▶ **Task to complete**: Quote the listing below word for word, stopping after the line that contains "from mathutils import Matrix, Vector".

▶ **Supplied data**:
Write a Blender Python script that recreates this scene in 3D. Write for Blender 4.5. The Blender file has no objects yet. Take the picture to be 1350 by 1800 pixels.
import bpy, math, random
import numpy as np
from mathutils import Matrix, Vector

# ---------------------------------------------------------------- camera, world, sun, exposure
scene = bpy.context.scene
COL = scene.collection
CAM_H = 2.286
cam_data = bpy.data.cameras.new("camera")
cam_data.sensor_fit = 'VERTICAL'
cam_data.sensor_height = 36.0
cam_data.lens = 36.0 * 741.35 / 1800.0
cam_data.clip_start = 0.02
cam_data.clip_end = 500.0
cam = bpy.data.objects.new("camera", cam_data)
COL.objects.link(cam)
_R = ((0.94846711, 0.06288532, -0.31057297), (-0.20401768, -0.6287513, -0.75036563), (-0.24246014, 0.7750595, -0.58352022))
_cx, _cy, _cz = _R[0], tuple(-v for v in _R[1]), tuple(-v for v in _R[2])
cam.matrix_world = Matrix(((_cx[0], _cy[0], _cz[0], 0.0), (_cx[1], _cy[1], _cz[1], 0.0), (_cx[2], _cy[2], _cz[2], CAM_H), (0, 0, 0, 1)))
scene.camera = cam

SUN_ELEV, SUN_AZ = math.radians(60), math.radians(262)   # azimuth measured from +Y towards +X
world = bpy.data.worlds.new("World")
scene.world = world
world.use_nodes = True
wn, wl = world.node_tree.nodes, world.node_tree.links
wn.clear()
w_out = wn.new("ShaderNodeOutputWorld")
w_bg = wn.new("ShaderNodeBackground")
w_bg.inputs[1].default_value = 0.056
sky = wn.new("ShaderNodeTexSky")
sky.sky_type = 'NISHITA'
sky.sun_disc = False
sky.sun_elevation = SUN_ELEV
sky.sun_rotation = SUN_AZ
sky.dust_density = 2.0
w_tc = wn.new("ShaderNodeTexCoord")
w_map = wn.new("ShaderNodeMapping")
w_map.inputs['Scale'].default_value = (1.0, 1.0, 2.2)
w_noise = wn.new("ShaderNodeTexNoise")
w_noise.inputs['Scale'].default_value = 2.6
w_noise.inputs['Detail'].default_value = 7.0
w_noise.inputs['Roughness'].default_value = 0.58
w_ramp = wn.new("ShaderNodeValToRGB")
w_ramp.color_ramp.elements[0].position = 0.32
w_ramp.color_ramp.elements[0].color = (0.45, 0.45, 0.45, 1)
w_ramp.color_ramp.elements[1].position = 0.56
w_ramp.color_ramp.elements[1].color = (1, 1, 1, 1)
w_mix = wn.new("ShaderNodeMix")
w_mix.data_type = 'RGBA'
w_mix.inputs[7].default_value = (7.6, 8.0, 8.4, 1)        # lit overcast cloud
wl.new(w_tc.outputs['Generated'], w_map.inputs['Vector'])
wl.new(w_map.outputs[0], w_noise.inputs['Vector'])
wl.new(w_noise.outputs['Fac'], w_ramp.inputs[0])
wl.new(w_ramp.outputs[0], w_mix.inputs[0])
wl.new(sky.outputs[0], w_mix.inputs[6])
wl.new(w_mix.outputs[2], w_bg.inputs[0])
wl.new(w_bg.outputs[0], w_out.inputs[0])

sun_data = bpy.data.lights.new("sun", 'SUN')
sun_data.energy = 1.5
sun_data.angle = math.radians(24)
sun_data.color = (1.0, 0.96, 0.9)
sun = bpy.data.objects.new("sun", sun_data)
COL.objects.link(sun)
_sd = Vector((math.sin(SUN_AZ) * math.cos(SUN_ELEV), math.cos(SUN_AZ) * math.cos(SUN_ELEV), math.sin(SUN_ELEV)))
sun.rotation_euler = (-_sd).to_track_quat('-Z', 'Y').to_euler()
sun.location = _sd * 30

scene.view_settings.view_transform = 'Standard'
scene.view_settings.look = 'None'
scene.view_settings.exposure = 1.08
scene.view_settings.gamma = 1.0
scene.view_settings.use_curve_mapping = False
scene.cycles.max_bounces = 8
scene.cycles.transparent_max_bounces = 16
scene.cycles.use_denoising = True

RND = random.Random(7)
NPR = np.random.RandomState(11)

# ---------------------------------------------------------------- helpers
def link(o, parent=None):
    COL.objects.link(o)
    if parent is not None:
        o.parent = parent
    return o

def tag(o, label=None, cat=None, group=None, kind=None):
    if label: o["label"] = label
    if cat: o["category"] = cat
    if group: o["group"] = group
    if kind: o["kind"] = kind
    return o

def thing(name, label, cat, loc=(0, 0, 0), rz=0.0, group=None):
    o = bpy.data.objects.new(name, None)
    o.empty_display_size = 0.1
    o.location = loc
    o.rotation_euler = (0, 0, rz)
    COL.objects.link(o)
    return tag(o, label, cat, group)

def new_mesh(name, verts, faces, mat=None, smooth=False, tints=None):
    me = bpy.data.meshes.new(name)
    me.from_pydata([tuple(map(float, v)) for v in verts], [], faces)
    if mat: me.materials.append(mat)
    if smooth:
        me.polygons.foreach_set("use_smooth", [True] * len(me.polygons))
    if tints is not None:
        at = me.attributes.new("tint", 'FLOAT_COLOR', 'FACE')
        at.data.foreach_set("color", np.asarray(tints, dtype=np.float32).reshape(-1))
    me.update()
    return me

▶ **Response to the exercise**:
Write a Blender Python script that recreates this scene in 3D. Write for Blender 4.5. The Blender file has no objects yet. Take the picture to be 1350 by 1800 pixels.
import bpy, math, random
import numpy as np
from mathutils import Matrix, Vector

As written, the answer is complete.